--- Information given ---
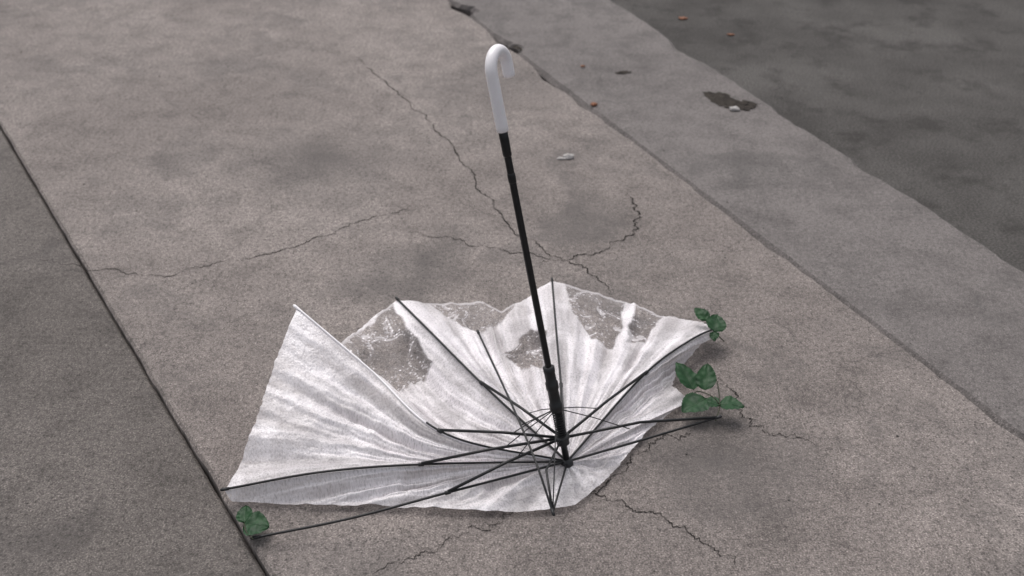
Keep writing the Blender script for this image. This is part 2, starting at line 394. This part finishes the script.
---
--- Information given ---
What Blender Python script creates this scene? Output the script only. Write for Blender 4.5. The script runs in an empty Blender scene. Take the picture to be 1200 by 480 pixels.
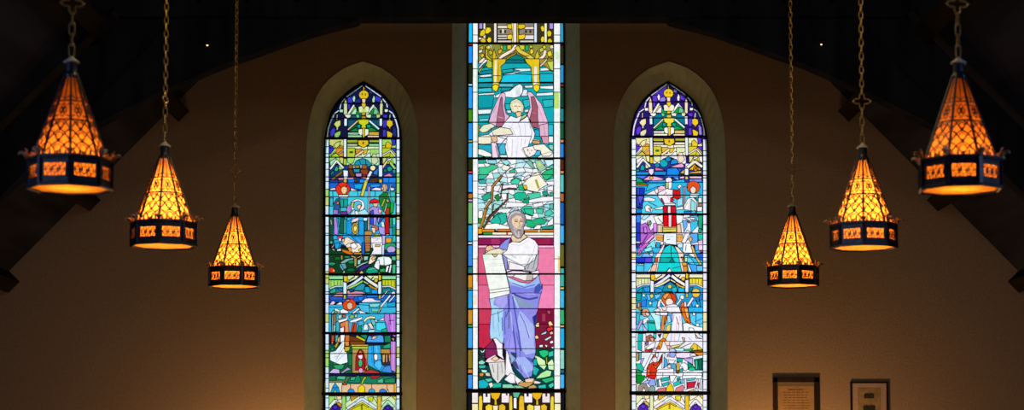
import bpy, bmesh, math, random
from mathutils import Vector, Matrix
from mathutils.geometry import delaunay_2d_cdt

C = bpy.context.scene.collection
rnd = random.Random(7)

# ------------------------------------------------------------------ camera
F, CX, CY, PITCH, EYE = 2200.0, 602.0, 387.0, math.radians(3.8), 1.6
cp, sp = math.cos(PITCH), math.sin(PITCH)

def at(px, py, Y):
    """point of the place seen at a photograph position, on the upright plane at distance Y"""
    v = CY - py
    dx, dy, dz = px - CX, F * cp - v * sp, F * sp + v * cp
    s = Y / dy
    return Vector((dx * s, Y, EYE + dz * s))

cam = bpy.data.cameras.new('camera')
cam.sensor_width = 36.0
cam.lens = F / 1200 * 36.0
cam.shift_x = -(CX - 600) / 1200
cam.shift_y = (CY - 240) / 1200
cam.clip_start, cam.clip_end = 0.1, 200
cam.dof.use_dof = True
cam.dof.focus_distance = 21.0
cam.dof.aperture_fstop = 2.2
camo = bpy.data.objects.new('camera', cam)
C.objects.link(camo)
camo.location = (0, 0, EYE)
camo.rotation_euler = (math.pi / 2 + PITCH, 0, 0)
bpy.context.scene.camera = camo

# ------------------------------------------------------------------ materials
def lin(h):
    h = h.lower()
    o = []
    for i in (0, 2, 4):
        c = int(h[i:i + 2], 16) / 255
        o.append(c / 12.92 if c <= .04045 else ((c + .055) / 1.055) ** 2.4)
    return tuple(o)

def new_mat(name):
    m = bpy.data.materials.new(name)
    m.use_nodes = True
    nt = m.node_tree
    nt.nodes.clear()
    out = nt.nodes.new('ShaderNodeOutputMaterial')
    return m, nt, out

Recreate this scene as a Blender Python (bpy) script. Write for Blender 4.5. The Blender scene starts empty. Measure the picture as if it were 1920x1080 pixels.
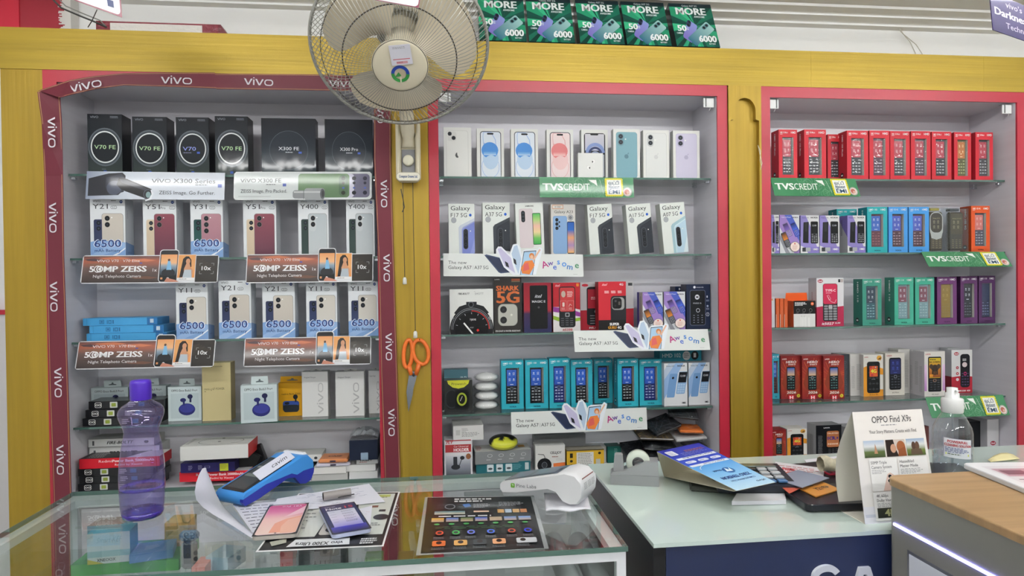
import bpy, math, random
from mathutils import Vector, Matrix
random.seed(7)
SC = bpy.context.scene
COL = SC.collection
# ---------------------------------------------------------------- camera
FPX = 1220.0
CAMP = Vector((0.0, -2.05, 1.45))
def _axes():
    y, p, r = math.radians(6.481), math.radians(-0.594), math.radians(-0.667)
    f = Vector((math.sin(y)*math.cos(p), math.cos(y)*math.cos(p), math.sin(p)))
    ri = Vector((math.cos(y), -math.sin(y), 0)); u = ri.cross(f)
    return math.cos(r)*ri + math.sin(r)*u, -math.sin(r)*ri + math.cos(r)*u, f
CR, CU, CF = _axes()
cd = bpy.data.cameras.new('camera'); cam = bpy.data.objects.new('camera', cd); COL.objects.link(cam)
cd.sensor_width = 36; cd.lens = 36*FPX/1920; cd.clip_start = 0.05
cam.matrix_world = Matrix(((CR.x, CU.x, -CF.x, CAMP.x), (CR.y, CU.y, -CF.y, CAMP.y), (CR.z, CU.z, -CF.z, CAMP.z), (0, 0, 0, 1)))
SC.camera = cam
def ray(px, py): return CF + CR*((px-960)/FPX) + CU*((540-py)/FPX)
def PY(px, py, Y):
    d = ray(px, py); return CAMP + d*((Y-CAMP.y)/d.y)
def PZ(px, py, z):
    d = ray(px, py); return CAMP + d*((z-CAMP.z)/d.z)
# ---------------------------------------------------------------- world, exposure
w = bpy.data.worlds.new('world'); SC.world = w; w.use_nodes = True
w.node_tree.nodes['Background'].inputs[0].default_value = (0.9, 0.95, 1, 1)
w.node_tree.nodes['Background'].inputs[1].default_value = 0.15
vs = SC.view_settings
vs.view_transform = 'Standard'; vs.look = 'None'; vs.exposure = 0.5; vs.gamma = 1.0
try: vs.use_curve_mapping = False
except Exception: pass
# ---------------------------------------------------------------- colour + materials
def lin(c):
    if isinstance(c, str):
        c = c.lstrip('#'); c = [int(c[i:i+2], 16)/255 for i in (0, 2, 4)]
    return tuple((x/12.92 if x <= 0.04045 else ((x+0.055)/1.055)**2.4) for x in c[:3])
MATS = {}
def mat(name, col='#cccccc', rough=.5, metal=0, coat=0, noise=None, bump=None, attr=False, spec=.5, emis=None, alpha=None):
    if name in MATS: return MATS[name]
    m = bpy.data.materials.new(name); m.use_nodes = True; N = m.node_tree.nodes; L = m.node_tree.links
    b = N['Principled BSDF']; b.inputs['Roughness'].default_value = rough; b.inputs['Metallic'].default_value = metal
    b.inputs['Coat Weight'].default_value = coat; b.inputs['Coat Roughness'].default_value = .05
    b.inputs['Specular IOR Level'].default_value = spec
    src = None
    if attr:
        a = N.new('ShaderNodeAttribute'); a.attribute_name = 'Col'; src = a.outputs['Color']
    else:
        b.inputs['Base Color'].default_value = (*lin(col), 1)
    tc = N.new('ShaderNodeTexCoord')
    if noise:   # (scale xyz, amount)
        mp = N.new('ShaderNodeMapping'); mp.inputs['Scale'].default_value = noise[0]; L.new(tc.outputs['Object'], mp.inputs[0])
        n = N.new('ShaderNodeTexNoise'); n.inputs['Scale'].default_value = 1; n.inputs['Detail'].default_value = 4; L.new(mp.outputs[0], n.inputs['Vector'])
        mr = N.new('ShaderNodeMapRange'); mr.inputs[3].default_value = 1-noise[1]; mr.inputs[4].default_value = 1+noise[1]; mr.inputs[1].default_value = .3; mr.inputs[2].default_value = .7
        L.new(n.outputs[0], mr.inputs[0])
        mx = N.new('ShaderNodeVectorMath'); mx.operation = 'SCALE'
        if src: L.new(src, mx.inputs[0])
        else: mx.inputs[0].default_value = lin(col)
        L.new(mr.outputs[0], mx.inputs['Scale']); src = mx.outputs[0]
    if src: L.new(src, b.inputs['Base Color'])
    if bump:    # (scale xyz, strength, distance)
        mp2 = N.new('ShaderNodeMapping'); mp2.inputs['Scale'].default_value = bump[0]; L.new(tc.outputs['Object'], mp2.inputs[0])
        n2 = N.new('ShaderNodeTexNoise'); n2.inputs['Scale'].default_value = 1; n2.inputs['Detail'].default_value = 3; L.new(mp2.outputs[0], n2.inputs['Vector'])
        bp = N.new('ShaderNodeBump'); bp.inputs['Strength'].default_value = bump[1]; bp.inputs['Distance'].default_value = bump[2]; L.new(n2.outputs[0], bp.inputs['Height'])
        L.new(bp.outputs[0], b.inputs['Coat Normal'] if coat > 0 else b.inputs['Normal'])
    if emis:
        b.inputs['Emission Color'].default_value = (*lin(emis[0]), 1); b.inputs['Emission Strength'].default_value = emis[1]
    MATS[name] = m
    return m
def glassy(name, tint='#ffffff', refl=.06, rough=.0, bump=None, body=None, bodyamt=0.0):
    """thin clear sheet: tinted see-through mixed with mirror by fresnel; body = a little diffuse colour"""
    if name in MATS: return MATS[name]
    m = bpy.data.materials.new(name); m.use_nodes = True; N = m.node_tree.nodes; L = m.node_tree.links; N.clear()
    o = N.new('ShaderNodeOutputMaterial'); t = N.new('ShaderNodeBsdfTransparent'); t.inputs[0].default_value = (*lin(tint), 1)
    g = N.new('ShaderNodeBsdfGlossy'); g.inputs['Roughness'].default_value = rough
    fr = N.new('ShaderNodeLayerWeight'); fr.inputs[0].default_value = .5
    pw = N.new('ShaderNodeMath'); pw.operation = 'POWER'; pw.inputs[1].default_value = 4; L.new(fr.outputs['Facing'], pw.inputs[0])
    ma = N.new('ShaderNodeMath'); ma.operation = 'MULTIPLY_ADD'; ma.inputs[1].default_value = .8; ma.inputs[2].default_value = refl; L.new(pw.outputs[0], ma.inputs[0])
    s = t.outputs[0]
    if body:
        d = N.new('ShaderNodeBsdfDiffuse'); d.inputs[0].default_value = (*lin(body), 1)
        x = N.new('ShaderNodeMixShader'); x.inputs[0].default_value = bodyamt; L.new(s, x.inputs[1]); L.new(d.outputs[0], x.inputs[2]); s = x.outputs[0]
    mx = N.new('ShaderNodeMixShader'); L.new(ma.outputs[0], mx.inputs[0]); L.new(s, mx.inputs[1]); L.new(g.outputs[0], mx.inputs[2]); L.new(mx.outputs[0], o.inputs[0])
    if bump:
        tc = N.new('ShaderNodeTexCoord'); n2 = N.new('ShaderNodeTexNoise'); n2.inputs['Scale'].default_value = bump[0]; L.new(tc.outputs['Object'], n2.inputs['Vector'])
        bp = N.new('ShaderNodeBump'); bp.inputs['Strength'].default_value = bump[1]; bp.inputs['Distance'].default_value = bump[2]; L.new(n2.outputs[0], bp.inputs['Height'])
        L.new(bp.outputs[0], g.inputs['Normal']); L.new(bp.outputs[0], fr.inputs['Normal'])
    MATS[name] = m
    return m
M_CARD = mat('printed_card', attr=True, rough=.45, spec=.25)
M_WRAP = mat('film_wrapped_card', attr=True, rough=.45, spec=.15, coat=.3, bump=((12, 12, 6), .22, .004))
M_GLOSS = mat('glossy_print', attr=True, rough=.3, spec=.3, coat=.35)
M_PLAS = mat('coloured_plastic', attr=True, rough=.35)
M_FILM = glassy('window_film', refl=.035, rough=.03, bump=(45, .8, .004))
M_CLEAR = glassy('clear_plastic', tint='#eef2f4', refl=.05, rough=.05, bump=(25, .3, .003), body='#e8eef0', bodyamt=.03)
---
◆ **Job**
Which lines hold the string "empty"? Copy all of them from the data above.

◆ **Exercise output**
What Blender Python script creates this scene? Output the script only. Write for Blender 4.5. The script runs in an empty Blender scene. Take the picture to be 1200 by 480 pixels.
Recreate this scene as a Blender Python (bpy) script. Write for Blender 4.5. The Blender scene starts empty. Measure the picture as if it were 1920x1080 pixels.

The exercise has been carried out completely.